Cakraline.com – Perlakuan represif dan kebijakan yang tidak manusiawi yang dilakukan pemerintah China terhadap etnis Uighur dan minoritas Muslim di Xinjiang, semakin membuat banyak negara dunia muak dan melakukan protes keras kepada Dewan HAM PBB.
Juli 2019 lalu 20 negara PBB termasuk Australia, Inggris, Kanada, Prancis, dan Jerman mengirim surat kecamanan kepada Dewan HAM PBB. “Bahkan Desember ini DPR Amerika Serikat meloloskan RUU agar Gedung Putih mendapat kewenangan menjatuhkan sanksi kepada China,” ujar anggota DPD RI Fahira Idris melalui siaran persnya di Komplek Parlemen, Selasa (17/12/2019).
Ditegaskannya, sikap tegas negara-negara anggota PBB ini menjadi fakta yang tidak bisa diabaikan atas dugaan bahwa otoritas China menahan sedikitnya satu juta etnis Uighur dan minoritas muslim lainnya secara sewenang-wenang dan mengabaikan HAM.
Ditegaskan Fahira, sudah saatnya Indonesia bersuara, bukan karena hanya Indonesia negara muslim terbesar di dunia, tetapi karena nilai-nilai kemanusiaan etnis Uighur dan minoritas muslim lainnya diduga kuat sedang dinjak-injak.
“Sampai kapan Indonesia diam soal Uighur. Sementara dunia sudah mengecam. Ini bukan soal mencampuri urusan politik negara lain, juga bukan atas investasi China yang begitu besar di Indonesia, tapi ini soal kemanusiaan yang menembus dan melampui batas-batas negara,” tegas Fahira.
“Kita bangsa besar. Suara kita pasti di dengar. Persoalannya sekarang, Pemerintah berani, tidak untuk melakukan protes kepada pemerintah Cina?” tukas Fahira Idris lagi.
Menurut dia, sejak dibocorkannya dokumen penindasan etnis Uighur dan minoritas muslim lainnya oleh Konsorsium Internasional Jurnalis Investigasi, gelombang protes dan kecaman terhadap dugaan pelanggaran HAM otoritas China dipastikan akan semakin meluas.
“Jika Indonesia masih terus diam, bukan tidak mungkin eksistensi Indonesia sebagai negara demokrasi dan berpenduduk muslim terbesar di dunia serta menjunjung tinggi penegakan HAM akan diabaikan bahkan dikucilkan komunitas internasional,” papar Fahira.

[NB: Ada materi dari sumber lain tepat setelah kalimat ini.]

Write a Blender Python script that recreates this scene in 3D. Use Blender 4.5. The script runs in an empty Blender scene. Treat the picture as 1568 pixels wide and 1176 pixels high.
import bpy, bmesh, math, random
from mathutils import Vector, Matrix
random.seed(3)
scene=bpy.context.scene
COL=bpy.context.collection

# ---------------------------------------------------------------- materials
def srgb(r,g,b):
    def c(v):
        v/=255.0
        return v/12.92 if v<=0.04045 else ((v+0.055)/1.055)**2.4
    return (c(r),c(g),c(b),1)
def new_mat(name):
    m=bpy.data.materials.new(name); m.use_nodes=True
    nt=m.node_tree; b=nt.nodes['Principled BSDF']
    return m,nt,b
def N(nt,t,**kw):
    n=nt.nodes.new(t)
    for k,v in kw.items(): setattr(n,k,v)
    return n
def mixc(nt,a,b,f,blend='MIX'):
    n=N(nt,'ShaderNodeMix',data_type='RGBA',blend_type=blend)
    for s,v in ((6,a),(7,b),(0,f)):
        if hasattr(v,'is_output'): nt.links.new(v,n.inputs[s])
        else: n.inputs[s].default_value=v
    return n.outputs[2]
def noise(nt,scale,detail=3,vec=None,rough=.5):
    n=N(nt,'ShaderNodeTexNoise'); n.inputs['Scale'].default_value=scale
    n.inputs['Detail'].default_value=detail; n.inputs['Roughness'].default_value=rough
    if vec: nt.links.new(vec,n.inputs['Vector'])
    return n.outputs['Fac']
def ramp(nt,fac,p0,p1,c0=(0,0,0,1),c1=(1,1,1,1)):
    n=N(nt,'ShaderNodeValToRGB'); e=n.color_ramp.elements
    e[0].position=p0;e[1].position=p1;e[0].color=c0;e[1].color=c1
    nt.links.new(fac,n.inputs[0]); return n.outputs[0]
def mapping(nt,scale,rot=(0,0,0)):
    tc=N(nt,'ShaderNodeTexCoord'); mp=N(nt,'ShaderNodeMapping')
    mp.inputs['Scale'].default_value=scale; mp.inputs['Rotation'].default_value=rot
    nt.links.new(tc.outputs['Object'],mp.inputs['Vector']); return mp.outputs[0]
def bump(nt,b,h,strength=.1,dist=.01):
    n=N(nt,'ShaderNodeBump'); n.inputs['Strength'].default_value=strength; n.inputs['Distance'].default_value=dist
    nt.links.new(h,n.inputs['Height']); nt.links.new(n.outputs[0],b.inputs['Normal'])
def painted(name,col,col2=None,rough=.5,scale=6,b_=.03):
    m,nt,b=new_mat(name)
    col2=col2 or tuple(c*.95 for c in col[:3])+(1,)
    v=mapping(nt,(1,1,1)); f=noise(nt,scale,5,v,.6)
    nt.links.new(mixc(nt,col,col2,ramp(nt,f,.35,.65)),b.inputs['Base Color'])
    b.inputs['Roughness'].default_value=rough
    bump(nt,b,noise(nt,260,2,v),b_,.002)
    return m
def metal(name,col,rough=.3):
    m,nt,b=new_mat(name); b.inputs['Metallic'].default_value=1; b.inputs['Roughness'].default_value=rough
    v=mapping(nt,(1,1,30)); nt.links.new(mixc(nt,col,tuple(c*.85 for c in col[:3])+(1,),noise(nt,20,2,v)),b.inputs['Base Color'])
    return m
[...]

Dikatakannyaa, besanya investasi China di Indonesia harusnya dipandang sebagai ketergantungan China terhadap potensi ekonomi Indonesia, bukan malah sebaliknya yaitu ketergantungan Indonesia terhadap China. Indonesia tidak perlu ragu apalagi takut mendesak China menghentikan dugaan pelanggaran HAM itu.
Bahkan sebagai negara muslim moderat dengan berbagai pengalaman panjangnya, Indonesia harus bisa memberi pamahaman tentang Islam kepada China, sehingga kebijakan mereka terhadap etnis Uighur dan minoritas muslim lainnya di Xinjiang tidak lagi bersifat represif, pungkas Fahira yang juga Wakil Ketua Badan Pengkajian MPR RI ini.